Written problem
Only the number is wanted: how many lines contain the word "part"?

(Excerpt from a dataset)
_____
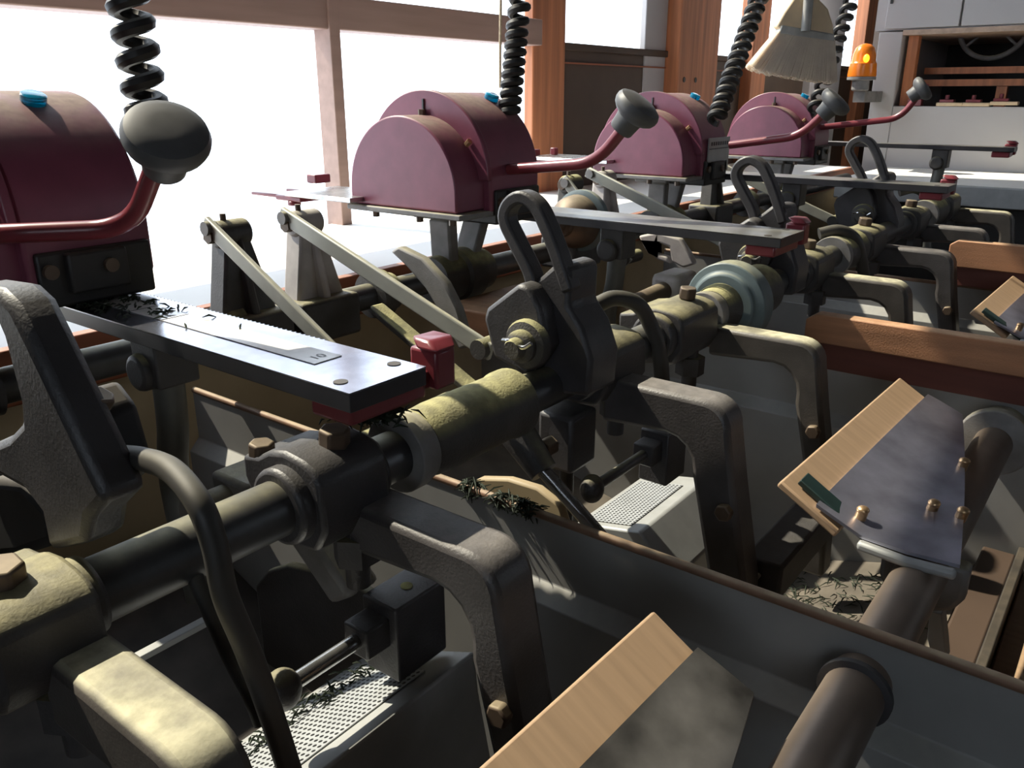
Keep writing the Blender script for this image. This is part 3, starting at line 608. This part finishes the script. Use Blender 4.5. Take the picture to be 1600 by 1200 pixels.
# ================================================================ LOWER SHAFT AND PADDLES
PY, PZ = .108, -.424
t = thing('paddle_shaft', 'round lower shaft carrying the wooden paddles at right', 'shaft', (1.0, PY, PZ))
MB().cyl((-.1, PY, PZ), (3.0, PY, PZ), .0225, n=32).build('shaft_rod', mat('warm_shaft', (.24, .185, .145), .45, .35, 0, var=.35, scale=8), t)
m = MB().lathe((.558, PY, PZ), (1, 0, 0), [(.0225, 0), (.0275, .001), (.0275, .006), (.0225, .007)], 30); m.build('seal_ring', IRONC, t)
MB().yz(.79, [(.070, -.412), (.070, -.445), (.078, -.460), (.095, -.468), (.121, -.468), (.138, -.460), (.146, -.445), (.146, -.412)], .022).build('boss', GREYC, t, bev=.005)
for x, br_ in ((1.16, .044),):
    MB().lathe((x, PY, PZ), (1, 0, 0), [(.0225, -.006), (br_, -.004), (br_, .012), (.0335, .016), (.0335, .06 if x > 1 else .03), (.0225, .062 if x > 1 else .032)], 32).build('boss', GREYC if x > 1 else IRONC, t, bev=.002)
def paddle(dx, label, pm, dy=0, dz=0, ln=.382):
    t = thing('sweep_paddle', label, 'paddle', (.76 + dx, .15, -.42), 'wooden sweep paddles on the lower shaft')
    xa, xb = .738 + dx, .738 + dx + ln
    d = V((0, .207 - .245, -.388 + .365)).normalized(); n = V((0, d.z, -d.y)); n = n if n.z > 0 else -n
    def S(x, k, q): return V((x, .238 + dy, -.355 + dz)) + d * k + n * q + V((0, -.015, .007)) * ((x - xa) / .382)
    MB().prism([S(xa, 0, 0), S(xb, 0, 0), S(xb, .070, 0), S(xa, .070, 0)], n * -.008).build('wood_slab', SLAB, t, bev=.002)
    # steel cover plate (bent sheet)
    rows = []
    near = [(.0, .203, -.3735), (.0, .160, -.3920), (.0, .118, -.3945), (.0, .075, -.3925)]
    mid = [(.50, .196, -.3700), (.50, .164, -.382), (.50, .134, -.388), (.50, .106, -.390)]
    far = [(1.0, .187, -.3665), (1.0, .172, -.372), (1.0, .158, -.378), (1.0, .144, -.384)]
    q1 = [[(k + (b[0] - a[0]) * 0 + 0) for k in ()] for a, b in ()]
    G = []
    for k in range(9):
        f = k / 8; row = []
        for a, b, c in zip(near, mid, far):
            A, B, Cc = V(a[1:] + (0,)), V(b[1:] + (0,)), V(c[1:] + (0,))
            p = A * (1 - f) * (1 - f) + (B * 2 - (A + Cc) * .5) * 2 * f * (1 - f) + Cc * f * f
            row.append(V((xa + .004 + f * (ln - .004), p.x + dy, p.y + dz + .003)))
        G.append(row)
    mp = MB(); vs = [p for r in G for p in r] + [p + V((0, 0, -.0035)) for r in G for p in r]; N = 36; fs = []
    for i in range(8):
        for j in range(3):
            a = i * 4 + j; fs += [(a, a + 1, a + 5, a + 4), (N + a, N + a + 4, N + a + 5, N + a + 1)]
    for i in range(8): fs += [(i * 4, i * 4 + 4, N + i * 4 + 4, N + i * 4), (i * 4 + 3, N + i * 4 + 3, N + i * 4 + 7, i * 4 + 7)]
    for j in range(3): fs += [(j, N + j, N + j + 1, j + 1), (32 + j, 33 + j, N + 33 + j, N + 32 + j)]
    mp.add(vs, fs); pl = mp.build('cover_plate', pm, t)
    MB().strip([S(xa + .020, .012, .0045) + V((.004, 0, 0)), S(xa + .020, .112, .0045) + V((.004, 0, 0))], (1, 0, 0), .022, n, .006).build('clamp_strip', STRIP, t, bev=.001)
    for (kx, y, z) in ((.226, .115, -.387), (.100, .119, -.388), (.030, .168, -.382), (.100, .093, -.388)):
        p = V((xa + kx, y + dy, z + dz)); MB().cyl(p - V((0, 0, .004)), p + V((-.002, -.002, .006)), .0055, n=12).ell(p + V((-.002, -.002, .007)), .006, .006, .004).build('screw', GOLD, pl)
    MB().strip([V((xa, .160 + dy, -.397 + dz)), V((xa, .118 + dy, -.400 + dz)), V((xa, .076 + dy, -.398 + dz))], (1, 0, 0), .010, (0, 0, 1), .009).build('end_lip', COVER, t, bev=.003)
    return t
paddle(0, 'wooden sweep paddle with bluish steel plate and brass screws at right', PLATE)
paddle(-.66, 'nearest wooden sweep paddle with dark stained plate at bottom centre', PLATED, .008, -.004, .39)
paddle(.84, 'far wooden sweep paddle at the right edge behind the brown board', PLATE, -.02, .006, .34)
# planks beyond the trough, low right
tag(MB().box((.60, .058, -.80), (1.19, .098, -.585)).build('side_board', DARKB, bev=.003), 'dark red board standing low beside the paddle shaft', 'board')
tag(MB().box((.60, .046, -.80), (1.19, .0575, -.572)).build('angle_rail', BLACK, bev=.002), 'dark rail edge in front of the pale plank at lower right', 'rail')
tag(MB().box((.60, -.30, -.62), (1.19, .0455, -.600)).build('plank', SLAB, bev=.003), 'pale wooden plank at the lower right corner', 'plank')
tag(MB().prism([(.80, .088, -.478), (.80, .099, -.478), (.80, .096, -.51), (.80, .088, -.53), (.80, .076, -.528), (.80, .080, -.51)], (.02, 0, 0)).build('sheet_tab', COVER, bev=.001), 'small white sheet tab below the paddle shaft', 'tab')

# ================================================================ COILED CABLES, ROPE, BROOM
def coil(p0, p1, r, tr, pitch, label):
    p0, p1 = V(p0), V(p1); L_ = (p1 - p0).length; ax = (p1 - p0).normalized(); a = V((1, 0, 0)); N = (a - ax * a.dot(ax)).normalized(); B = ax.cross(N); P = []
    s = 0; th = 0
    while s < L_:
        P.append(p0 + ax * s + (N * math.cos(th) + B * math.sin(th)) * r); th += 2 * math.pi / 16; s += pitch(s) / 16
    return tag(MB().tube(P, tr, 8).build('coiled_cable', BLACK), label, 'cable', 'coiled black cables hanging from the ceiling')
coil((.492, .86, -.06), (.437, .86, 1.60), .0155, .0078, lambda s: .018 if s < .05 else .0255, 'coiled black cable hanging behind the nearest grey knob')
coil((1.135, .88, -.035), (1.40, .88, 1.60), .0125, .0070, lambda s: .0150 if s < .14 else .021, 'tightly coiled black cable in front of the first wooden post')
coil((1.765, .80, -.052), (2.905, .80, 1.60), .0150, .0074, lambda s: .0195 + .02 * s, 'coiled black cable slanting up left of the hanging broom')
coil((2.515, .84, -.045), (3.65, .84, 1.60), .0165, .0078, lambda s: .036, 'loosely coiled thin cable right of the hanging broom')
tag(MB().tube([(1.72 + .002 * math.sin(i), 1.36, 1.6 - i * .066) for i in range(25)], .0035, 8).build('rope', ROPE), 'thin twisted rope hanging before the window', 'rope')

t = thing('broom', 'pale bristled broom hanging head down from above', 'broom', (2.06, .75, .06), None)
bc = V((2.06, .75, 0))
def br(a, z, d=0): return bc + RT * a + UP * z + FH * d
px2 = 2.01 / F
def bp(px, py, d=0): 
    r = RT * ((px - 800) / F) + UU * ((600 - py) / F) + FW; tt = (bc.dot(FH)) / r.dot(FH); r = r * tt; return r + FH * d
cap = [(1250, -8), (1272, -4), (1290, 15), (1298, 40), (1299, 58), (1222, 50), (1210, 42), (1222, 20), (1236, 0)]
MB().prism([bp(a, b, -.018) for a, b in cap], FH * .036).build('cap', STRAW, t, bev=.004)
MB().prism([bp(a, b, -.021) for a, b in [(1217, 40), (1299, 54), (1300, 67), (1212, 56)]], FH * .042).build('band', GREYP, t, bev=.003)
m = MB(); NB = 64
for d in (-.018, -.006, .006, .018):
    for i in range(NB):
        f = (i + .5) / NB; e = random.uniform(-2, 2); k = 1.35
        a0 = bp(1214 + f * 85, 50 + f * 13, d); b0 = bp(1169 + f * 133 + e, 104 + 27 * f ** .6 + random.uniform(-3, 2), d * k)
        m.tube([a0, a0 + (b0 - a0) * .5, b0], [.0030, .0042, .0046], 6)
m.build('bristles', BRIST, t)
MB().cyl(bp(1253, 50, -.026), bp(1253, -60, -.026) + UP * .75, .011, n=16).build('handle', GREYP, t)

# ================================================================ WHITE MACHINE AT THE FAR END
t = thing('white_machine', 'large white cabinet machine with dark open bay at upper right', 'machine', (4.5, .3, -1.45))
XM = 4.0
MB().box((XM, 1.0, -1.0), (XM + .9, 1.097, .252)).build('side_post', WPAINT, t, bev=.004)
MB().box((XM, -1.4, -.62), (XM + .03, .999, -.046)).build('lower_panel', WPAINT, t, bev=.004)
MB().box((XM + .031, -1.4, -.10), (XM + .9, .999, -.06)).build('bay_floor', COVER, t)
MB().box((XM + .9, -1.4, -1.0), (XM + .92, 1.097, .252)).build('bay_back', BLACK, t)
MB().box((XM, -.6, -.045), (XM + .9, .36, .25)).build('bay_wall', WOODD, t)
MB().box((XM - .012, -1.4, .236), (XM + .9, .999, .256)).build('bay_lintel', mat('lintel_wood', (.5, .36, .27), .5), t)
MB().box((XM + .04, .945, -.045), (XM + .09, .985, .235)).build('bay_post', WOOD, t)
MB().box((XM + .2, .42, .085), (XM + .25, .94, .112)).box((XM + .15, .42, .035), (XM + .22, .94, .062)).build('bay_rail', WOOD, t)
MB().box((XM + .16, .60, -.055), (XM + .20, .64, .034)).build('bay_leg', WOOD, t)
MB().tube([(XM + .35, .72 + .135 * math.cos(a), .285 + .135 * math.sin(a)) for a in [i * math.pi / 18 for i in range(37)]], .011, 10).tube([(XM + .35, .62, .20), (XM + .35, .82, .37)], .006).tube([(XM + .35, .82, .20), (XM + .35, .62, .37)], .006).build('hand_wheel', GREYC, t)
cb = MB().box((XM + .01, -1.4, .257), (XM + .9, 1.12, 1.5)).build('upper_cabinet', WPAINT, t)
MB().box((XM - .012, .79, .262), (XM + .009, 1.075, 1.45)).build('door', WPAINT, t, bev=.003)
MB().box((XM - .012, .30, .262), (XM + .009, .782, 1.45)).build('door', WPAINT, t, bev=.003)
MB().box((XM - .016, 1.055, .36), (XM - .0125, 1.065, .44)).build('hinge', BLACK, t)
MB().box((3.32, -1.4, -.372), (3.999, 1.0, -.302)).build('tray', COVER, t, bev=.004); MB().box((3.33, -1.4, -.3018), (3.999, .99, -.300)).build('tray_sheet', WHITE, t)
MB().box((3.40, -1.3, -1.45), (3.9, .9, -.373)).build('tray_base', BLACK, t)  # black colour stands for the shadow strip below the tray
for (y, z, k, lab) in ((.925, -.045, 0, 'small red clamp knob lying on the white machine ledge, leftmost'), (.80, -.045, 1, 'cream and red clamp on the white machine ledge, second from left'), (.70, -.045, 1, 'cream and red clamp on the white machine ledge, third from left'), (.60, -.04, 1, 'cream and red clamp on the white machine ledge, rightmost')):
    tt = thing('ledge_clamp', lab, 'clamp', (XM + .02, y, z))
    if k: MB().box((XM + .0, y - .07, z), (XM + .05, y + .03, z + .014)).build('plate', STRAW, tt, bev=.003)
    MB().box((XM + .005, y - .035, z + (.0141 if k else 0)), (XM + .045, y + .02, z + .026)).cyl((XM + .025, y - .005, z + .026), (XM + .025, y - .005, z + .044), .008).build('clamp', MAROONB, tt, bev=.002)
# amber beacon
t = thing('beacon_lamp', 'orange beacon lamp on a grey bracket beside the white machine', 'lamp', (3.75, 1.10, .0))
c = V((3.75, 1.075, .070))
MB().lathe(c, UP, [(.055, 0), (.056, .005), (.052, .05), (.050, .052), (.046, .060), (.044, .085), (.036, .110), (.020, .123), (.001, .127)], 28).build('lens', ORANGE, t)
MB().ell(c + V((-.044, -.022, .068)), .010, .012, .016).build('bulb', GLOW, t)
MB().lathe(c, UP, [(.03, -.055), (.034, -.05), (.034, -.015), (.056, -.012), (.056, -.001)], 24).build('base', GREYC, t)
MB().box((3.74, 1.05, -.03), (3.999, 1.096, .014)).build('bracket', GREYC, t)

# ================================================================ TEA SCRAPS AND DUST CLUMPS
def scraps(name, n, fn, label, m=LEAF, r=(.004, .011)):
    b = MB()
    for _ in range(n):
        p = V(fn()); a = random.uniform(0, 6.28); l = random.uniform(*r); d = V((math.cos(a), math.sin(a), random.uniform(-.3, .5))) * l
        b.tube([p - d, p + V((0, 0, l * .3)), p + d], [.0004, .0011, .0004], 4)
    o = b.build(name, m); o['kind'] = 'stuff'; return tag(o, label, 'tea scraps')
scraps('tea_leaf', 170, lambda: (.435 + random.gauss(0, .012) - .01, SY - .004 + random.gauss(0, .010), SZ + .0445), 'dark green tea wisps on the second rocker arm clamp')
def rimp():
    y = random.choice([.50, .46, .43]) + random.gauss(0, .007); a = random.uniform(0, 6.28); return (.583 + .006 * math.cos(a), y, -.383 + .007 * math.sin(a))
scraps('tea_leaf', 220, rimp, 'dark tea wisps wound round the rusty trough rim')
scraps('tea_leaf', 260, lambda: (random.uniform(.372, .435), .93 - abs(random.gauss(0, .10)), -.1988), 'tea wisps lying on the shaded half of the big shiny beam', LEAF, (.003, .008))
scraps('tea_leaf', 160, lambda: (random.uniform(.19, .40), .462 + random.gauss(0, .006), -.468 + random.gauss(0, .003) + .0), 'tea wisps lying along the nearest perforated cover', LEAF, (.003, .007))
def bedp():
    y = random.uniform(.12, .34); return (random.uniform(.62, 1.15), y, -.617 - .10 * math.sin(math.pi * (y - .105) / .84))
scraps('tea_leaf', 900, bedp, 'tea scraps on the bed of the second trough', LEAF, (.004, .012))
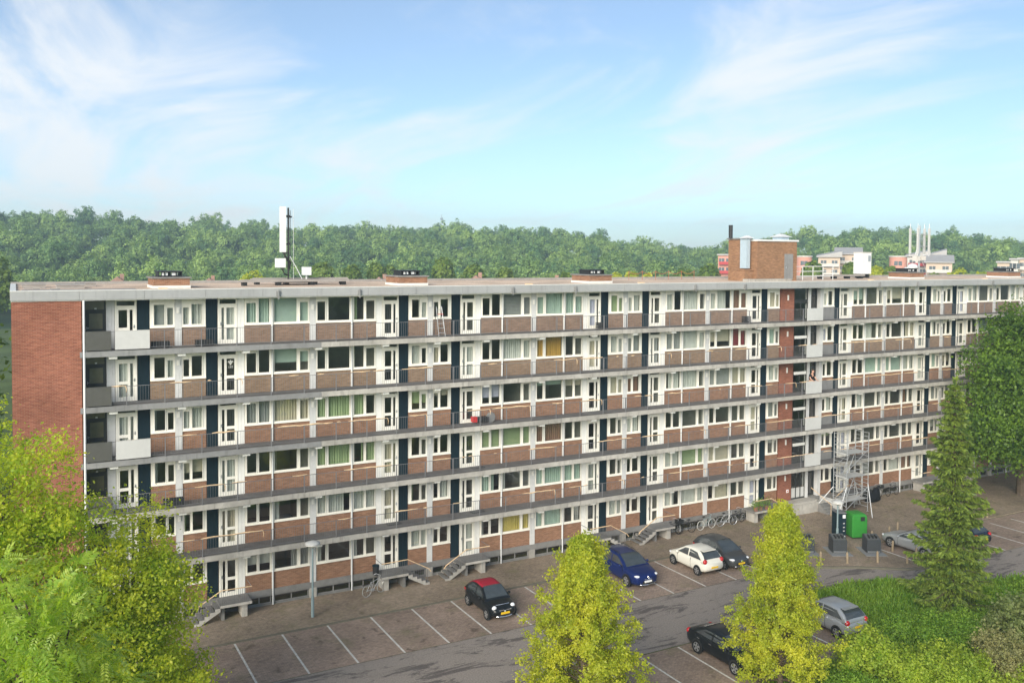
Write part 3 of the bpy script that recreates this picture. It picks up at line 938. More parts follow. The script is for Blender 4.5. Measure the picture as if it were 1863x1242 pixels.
_____
Expected output
2